New York Times 100 years ago today, March 13, 1913:
Scholars and Students Fearful of Consequences of Army Bill.
By Marconi Transatlantic Wireless Telegraph to The New York Times.
PARIS, March 12.— Two weighty protests against the French Army bill are published to-day. One, representative of the most authoritative university opinion, includes among its thirty-six signatories Anatole France, Louis Havet, Charles Seignobos, Charles Andler, and Gabriel Seailles. They say:
"The undersigned, being greatly perturbed by the outbreak of madness which has made it likely that there will be effected with totally unprecedented haste such a grave measure as a change in the military law of the country, and considering that such a project will have a profound effect on the intellectual and economic life of the country, and may even produce a retrograde movement in French civilization, express the hope that the measure will be submitted to most careful discussion."

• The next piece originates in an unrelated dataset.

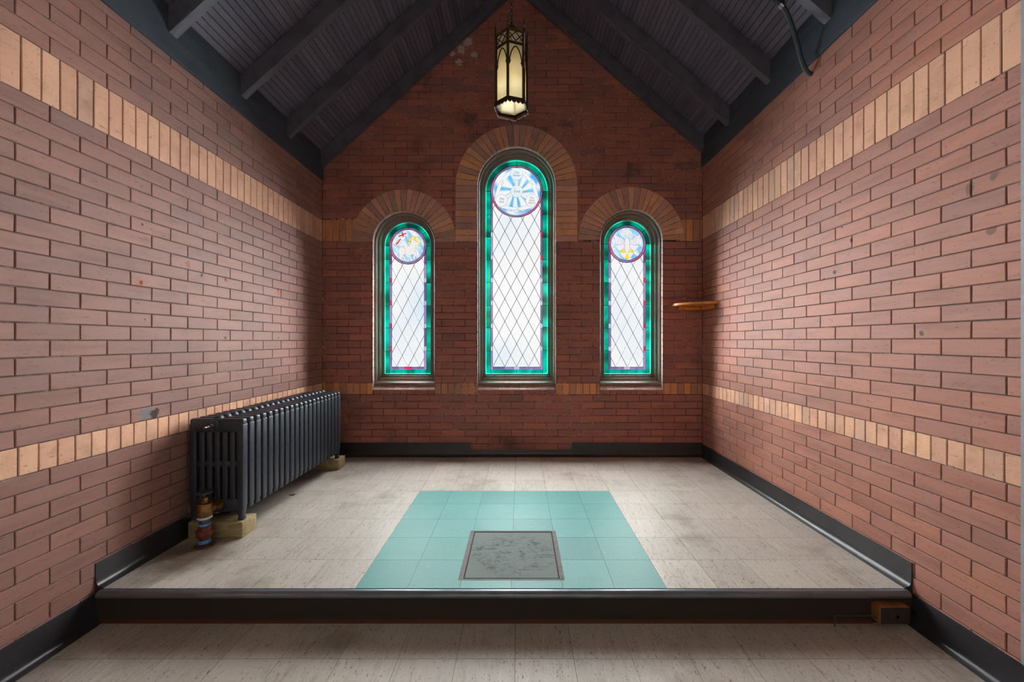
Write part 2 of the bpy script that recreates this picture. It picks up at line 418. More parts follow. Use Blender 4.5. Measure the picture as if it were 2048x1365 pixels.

The other protest is signed by 300 students of all Faculties in the University of Paris and the Ecole des Beaux Arts, who declare themselves systematically hostile to three years' military service, and urge public opinion not to let itself be intimidated by the powers of reaction.
"Remember," says the protest, "that in such circumstances as the present, peaceful submission and blind confidence will deliver the country up to the worst kind of adventures and will ruin, in its very principle, the Republican regime."